Standard Nuclear targets $4B valuation in IPO amid AI power boom
The Tennessee-based nuclear fuel maker wants to raise $383 million as AI data centers create insatiable demand for electricity.
A company that literally rose from the ashes of a bankruptcy is now gunning for a multi-billion-dollar public debut. Standard Nuclear Inc. filed its IPO with the SEC on June 18, 2026, looking to raise up to $383.25 million by offering 18.25 million shares priced between $18 and $21 each.
At the top end of that range, the company would land at a valuation of roughly $3.55 billion.

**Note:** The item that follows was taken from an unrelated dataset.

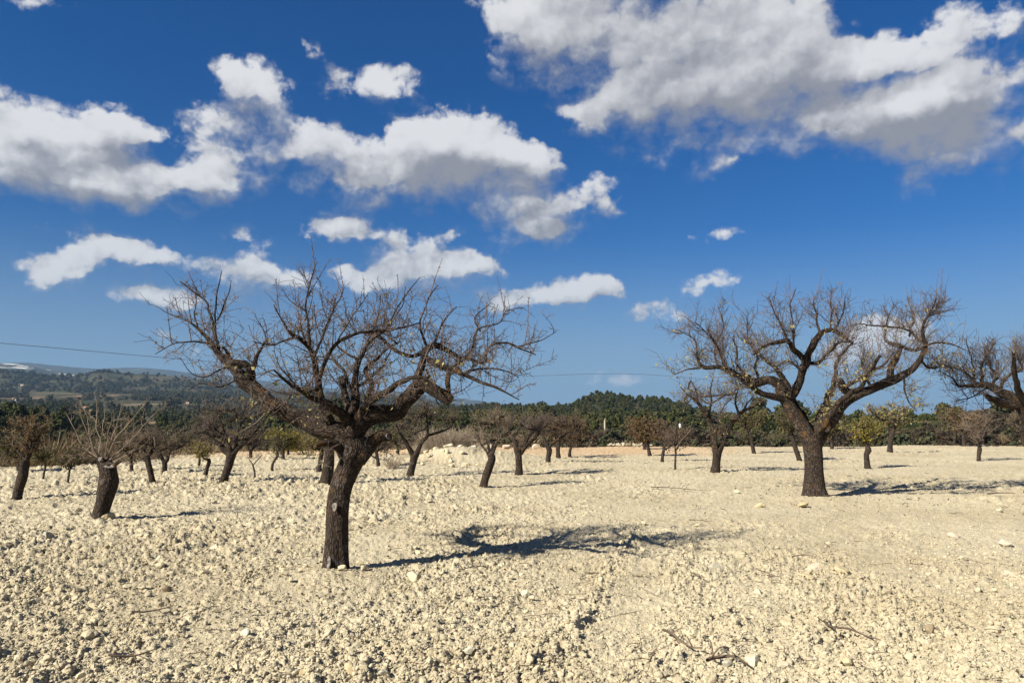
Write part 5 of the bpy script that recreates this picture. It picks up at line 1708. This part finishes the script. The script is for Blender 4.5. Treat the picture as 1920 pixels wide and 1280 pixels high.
scatter('hill_scrub', 'grey green scrub and small trees speckling the far hills', g_scrub, 32000, -460, 1150, 420, 1700, lambda d, rng: 2.6 + d * 0.0016, dens_far, 42, 2, M_SCRUB, 0.1)
scatter('valley_scrub', 'low brown green bushes over the ground beyond the field edge', g_scrub, 4600, -460, 2380, 28, 150, lambda d, rng: 0.55 + d * 0.006, lambda px, d, x, rng: np.clip(0.45 + fbm(x / 9, d / 9, 3, 421) + np.where(px > 1040, 0.3, 0), 0, 1), 43, 2, M_SCRUB)
scatter('dry_grass', 'dry brown grass and stalks beyond the field edge', g_tuft, 19000, -460, 2380, 26, 130, lambda d, rng: 0.34 + d * 0.004, lambda px, d, x, rng: np.clip(0.6 + fbm(x / 6, d / 6, 3, 431), 0, 1) * np.where(px > 1040, 0.15, 1), 44, 2, M_DRY, power=2)


M_MOUND = make_pine_mat('mound_scrub_leaves', (0.022, 0.018, 0.013), (0.036, 0.028, 0.018), (0.060, 0.046, 0.028), (0.075, 0.052, 0.032))
b, _ = crown_buf(352, 7, 420, 0.075, 0.85)
MOUND_BUSH = b.make('shrub', M_MOUND, None, (0, 0, 0), False)
g_mound = source_group('mound_sources', [MOUND_BUSH])
scatter('mound_scrub', 'dark brown scrub covering the mound behind the right end of the field', g_mound, 3200, 1040, 2300, 52, 98, lambda d, rng: 0.75 + 0 * d, lambda px, d, x, rng: np.clip(np.where(px > 1740, 0.95, 0.45), 0, 1), 45, 1, M_MOUND)


def rim_cover():
    """a fringe of stalks, bushes and stones right along the field edge"""
    rng = np.random.default_rng(77)
    n = 3300
    px = rng.uniform(-460, 2380, n)
    u = (px - 960) / FPX
    d = edge_y(u) + rng.exponential(0.8, n) + 0.15
    z = land_z(u, d)
    keep = rng.random(n) < np.where(px > 1040, 0.12, 1)
    px, u, d, z = px[keep], u[keep], d[keep], z[keep]
    n = len(px)
    s = 0.26 * np.exp(rng.normal(0, .4, n)) + np.where(px < 400, 0.15, 0.06)
    o = point_cloud('edge_stalks', np.stack([u * d, d, z + 0.15], 1), s * 2.0, np.stack([rng.normal(0, .1, n), rng.normal(0, .1, n), rng.uniform(0, 6, n)], 1), rng.integers(0, 2, n), g_tuft, M_DRY)
    tag(o, 'dry stalks fringing the far edge of the ploughed field', 'dry stalks')


rim_cover()


def settle(ob, label, cat, px, dist, s, kind=None):
    p = land_at(px, dist)
    ob.location, ob.scale = p, (s, s, s)
    tag(ob, label, cat)


settle(SHRUB_A, 'rounded green bush just beyond the far edge, behind the dry broom', 'bush', 870, 46, 1.5)
settle(SHRUB_B, 'dark low bush beyond the field edge, right of the pale boulders', 'bush', 1012, 52, 1.4)
settle(MOUND_BUSH, 'dark brown bush at the foot of the mound by the right edge', 'bush', 1905, 54, 0.9)
settle(TUFT_A, 'tall brown grass tuft beyond the field edge at far left', 'grass tuft', 160, 31, 0.8)
settle(TUFT_B, 'brown grass tuft below the dark pines behind the thin pole', 'grass tuft', 1440, 52, 0.8)

# leafy almond trees of the lower field: one of each look, then copies
LOWER = ('brown leafed almond tree in the lower plot beyond the field edge', 'almond trees of the lower plot')
lower = []
for k, (lf, nl) in enumerate([('olive', 900), ('brown', 800), ('rust', 850)]):
    q = Tree('almond_tree', (380, 884), LOWER[0], LOWER[1], 500 + k)
    q.limb([(380, 885, 7), (380, 872, 7), (381, 860, 7)], 'trunk', lump=0.1, src=False, sides=8)
    q.fill((381, 838), (36, 24), 8, (381, 862), 4.5)
    q.twigs(120, 420, 0, (0.25, 0.7), (0.1, 0.32), (0.006, 0.0035), 0.6, (381, 838), 0.3, lf, nl, 0.075)
    lower.append(q.root)
rng_l = random.Random(8)
for k, (px, dist, s) in enumerate([(20, 38, 1.15), (75, 40, 1.1), (112, 35, 0.95), (150, 38, 1.2), (176, 44, 1.2), (212, 37, 1.0), (228, 48, 1.25), (262, 42, 1.1), (292, 52, 1.25), (325, 45, 1.1), (352, 56, 1.3), (392, 52, 1.2), (440, 58, 1.3),
                                   (490, 54, 1.2), (560, 58, 1.2), (640, 60, 1.3), (695, 56, 1.2), (735, 60, 1.2), (-20, 44, 1.2), (1290, 58, 1.1), (1385, 57, 1.1), (1450, 56, 1.15), (1525, 60, 1.2), (1590, 58, 1.1), (1700, 60, 1.1), (1750, 57, 1.1), (1345, 62, 1.2), (1128, 60, 1.0)]):
    p = land_at(px, dist)
    if k < 3:
        r = lower[k]
        r.location, r.scale, r.rotation_euler = p, (s, s, s), (0, 0, rng_l.uniform(0, 6.28))
    else:
        lab = LOWER if px < 1000 else ('brown leafed almond tree among dark pines behind the right part of the field', 'almond trees among the pines')
        copy_tree(lower[rng_l.randrange(3)], p, (s, s, s), rng_l.uniform(0, 6.28), *lab)


# ------------------------------------------------------------------ dry broom on the stone heap
def broom(px, py, h, spread, n, label, seed, width=0.006):
    x, y = px_to_ground(px, py)
    z = gz(x, y)
    rng = np.random.default_rng(seed)
    a = rng.uniform(0, 6.28, n)
    lean = spread * rng.random(n) ** 0.6
    L = h * rng.uniform(0.55, 1.12, n)
    K = 5
    P = np.zeros((n, K, 3))
    r0 = 0.28 * h * rng.random(n) ** 0.5
    P[:, 0] = np.stack([np.cos(a) * r0, np.sin(a) * r0 * 0.8, np.zeros(n) - 0.05], 1)
    d = unit(np.stack([np.cos(a) * lean, np.sin(a) * lean, np.ones(n)], 1))
    for k in range(1, K):
        d = unit(d + rng.normal(size=(n, 3)) * 0.10 + np.stack([np.cos(a), np.sin(a), 0 * a], 1) * 0.06)
        P[:, k] = P[:, k - 1] + d * (L / (K - 1))[:, None]
    root = empty('dry_broom', (x, y, z), label, 'bush')
    org = np.array([x, y, z])
    b = Buf()
    tubes(b, P + org, np.full(n, width), np.full(n, width * 0.5), 3)
    o = b.make('stalks', M_BROOM, root, org, True, 'stuff')
    q = sprout(rng, along(P + org, 0.3, 1.0), n * 2, h * 0.10, h * 0.28, 0.7, 0.7, 0.2, 0.1, 3)
    b = Buf()
    tubes(b, q, np.full(len(q), width * 0.7), np.full(len(q), width * 0.4), 3)
    b.make('fine_stalks', M_BROOM, root, org, True, 'stuff')


broom(822, 862, 1.2, 0.55, 620, 'big pale dry broom clump on the stone heap, left half', 5)
broom(856, 862, 1.1, 0.6, 520, 'pale dry broom clump over the dark hollow of the stone heap', 6)
broom(892, 852, 0.75, 0.6, 300, 'smaller dry broom clump at the right end of the stone heap', 7)
broom(738, 880, 0.55, 0.5, 120, 'small wispy dry tuft left of the V forked tree', 8, 0.005)
broom(790, 858, 0.7, 0.6, 220, 'low dry broom tuft behind the V forked tree', 9)


# ------------------------------------------------------------------ stones, boulders, sticks
import bmesh


def rock_mesh(name, seed, sub=2, cuts=9, flat=0.7, mat=None):
    rng = random.Random(seed)
    bm = bmesh.new()
    bmesh.ops.create_icosphere(bm, subdivisions=sub, radius=1)
    planes = [(Vector((rng.gauss(0, 1), rng.gauss(0, 1), rng.gauss(0, .8))).normalized(), rng.uniform(.45, .74)) for _ in range(cuts)]
    for v in bm.verts:
        c = v.co.copy()
        for n, t in planes:
            o = c.dot(n) - t
            if o > 0:
                c -= n * o * 0.95
        j = Vector((math.sin(c.x * 7 + seed) + math.sin(c.y * 9), math.sin(c.y * 8 + seed * 2), math.sin(c.z * 9 + seed))) * 0.018
        v.co = (c + j) * 1.25
        v.co.z *= flat
    me = bpy.data.meshes.new(name)
    bm.to_mesh(me)
    bm.free()
    me.materials.append(mat)
    return me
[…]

For a firm that was born just last year from a $28 million asset acquisition out of bankruptcy, that’s one of the more dramatic glow-ups the energy sector has seen in a while.

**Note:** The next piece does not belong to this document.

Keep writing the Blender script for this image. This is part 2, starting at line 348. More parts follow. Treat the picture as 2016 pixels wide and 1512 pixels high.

From bankruptcy bin to billion-dollar IPO
Standard Nuclear was established in 2025 after scooping up assets from the bankrupt Ultra Safe Nuclear Corporation for approximately $28 million. It then raised $42.5 million in seed funding in June 2025, earning a $150 million valuation. By January 2026, a $140 million Series A round pushed the valuation to $838 million. Now, just months later, the IPO target implies a value roughly four times that Series A mark.
The investor roster backing that trajectory includes Andreessen Horowitz and Chevron Technology Ventures. The company is headquartered in Oak Ridge, Tennessee, a hub for nuclear research since the Manhattan Project days.
What Standard Nuclear actually makes
Standard Nuclear isn’t trying to build reactors. It’s focused purely on manufacturing TRISO fuel particles, which are designed to power the next generation of small modular reactors, or SMRs. Each particle is coated in multiple layers of ceramic and carbon, making them highly resistant to melting even in extreme scenarios.
The company’s CEO, Kurt Terrani, is a TRISO specialist with a background at both Ultra Safe Nuclear Corporation and Oak Ridge National Laboratory.
Why AI is the real catalyst
AI data centers have become a major new source of electricity demand in the US. Small modular reactors are central to meeting this demand because they can theoretically be deployed faster and closer to demand centers than traditional large-scale nuclear plants. Advanced SMR designs increasingly call for TRISO particles rather than conventional fuel rods.
Standard Nuclear’s rival X-energy completed a $1.02 billion IPO on Nasdaq in April 2026, proving that public market appetite for nuclear energy companies is real and sizable. Policy changes supporting nuclear capacity expansion have also bolstered investor confidence in the sector.
What this means for investors
Standard Nuclear is a pre-revenue or early-revenue company asking for a valuation north of $3 billion. TRISO fuel manufacturing at commercial scale hasn’t been proven by anyone yet, and no SMR has achieved full commercial deployment in the US to date.
X-energy, which is already public and raised more than $1 billion, is both a rival and a potential customer of Standard Nuclear.